--- SUPPLIED DATA ---
^^^^^^^^
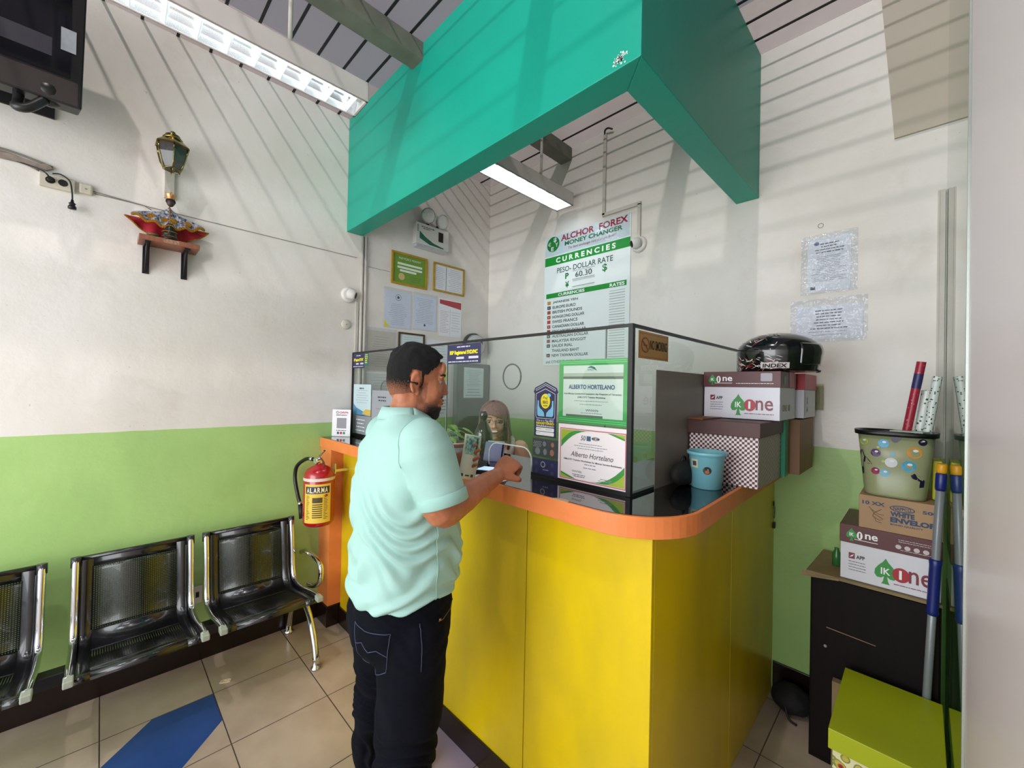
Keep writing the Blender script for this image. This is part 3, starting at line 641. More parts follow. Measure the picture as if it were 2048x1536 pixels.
# --- papers and stickers on the glass screen (outside face)
gp = lambda a, b: plB(a, b, -1.2235)
def bsp(x0, z0, w_, h_, label):
    d, q = sheet('registration_sign', gp(x0, z0), w_, h_, '#2c2c54', label, 'sign', .001)
    deco(d, 'yellow_lettering', M_YELP, lambda mb: text(mb, q, 'BSP Registered FXD/MC', w_*.07, h_*.42, w_*.92, h_*.68, .0006, bold=.05))
    def f_(mb):
        rect(mb, q, w_*.28, h_*.24, w_*.52, h_*.35, .0006); rect(mb, q, w_*.66, h_*.24, w_*.94, h_*.36, .0006); dashes(mb, q, w_*.03, w_*.95, h_*.08, h_*.05, random.Random(2)); dashes(mb, q, w_*.3, w_*.7, h_*.83, h_*.06, random.Random(6))
    deco(d, 'white_boxes', mat('pale_print', '#cfcfd8', 0.5), f_); return d
bsp(1.090, 1.608, .248, .093, 'dark blue registration sign with yellow lettering hanging on the glass right of the man')
bsp(0.016, 1.608, .165, .095, 'dark blue registration sign at the glass screen\'s left edge')
d, q = sheet('paper_slip', gp(.183, 1.618), .056, .085, '#2a6a6a', 'narrow teal printed slip stuck beside the left registration sign', 'paper slip', .001); lines(d, q, .006, .05, .07, .02, 5, M_YELP, 41, .006)
d, q = sheet('paper_certificate', gp(.035, 1.30), .25, .20, '#c3d8dc', 'pale certificate with blue and yellow wave on the left end of the glass', 'certificate', .001)
lines(d, q, .03, .22, .16, .08, 6, M_GREYINK, 42); deco(d, 'blue_wave', mat('wave_blue', '#4f8db0', 0.5), lambda mb: poly(mb, q, [(0,0),(.25,0),(.13,.028),(.05,.045),(0,.072)], .0006)); deco(d, 'yellow_wave', mat('wave_yellow', '#d2b04a', 0.5), lambda mb: poly(mb, q, [(.13,.01),(.25,0),(.25,.04),(.18,.04)], .0008)); lines(d, q, .06, .19, .17, .165, 1, M_INK, 43, .008)
d, q = sheet('clear_folder', gp(.03, 1.175), .265, .12, mat('smoky_film', '#8c9296', 0.25), 'smoky grey plastic folder at the foot of the glass, left end', 'folder', .001); lines(d, q, .03, .2, .09, .02, 4, M_PAPER, 44, .006)
d, q = sheet('metal_plaque', gp(.30, 1.20), .30, .265, mat('brushed_plaque', '#a9adb5', 0.35, 0.35, bump=0.3, bscale=18), 'silver grey certificate plaque behind the man\'s neck', 'plaque', .001); lines(d, q, .05, .22, .22, .20, 2, M_INK, 45, .008); lines(d, q, .05, .25, .15, .05, 5, M_GREYINK, 46, .005)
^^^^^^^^
--- TASK TO CARRY OUT ---
Omit the pictures, and quote the material above exactly as given.

--- RESPONSE ---
Keep writing the Blender script for this image. This is part 3, starting at line 641. More parts follow. Measure the picture as if it were 2048x1536 pixels.
# --- papers and stickers on the glass screen (outside face)
gp = lambda a, b: plB(a, b, -1.2235)
def bsp(x0, z0, w_, h_, label):
    d, q = sheet('registration_sign', gp(x0, z0), w_, h_, '#2c2c54', label, 'sign', .001)
    deco(d, 'yellow_lettering', M_YELP, lambda mb: text(mb, q, 'BSP Registered FXD/MC', w_*.07, h_*.42, w_*.92, h_*.68, .0006, bold=.05))
    def f_(mb):
        rect(mb, q, w_*.28, h_*.24, w_*.52, h_*.35, .0006); rect(mb, q, w_*.66, h_*.24, w_*.94, h_*.36, .0006); dashes(mb, q, w_*.03, w_*.95, h_*.08, h_*.05, random.Random(2)); dashes(mb, q, w_*.3, w_*.7, h_*.83, h_*.06, random.Random(6))
    deco(d, 'white_boxes', mat('pale_print', '#cfcfd8', 0.5), f_); return d
bsp(1.090, 1.608, .248, .093, 'dark blue registration sign with yellow lettering hanging on the glass right of the man')
bsp(0.016, 1.608, .165, .095, 'dark blue registration sign at the glass screen\'s left edge')
d, q = sheet('paper_slip', gp(.183, 1.618), .056, .085, '#2a6a6a', 'narrow teal printed slip stuck beside the left registration sign', 'paper slip', .001); lines(d, q, .006, .05, .07, .02, 5, M_YELP, 41, .006)
d, q = sheet('paper_certificate', gp(.035, 1.30), .25, .20, '#c3d8dc', 'pale certificate with blue and yellow wave on the left end of the glass', 'certificate', .001)
lines(d, q, .03, .22, .16, .08, 6, M_GREYINK, 42); deco(d, 'blue_wave', mat('wave_blue', '#4f8db0', 0.5), lambda mb: poly(mb, q, [(0,0),(.25,0),(.13,.028),(.05,.045),(0,.072)], .0006)); deco(d, 'yellow_wave', mat('wave_yellow', '#d2b04a', 0.5), lambda mb: poly(mb, q, [(.13,.01),(.25,0),(.25,.04),(.18,.04)], .0008)); lines(d, q, .06, .19, .17, .165, 1, M_INK, 43, .008)
d, q = sheet('clear_folder', gp(.03, 1.175), .265, .12, mat('smoky_film', '#8c9296', 0.25), 'smoky grey plastic folder at the foot of the glass, left end', 'folder', .001); lines(d, q, .03, .2, .09, .02, 4, M_PAPER, 44, .006)
d, q = sheet('metal_plaque', gp(.30, 1.20), .30, .265, mat('brushed_plaque', '#a9adb5', 0.35, 0.35, bump=0.3, bscale=18), 'silver grey certificate plaque behind the man\'s neck', 'plaque', .001); lines(d, q, .05, .22, .22, .20, 2, M_INK, 45, .008); lines(d, q, .05, .25, .15, .05, 5, M_GREYINK, 46, .005)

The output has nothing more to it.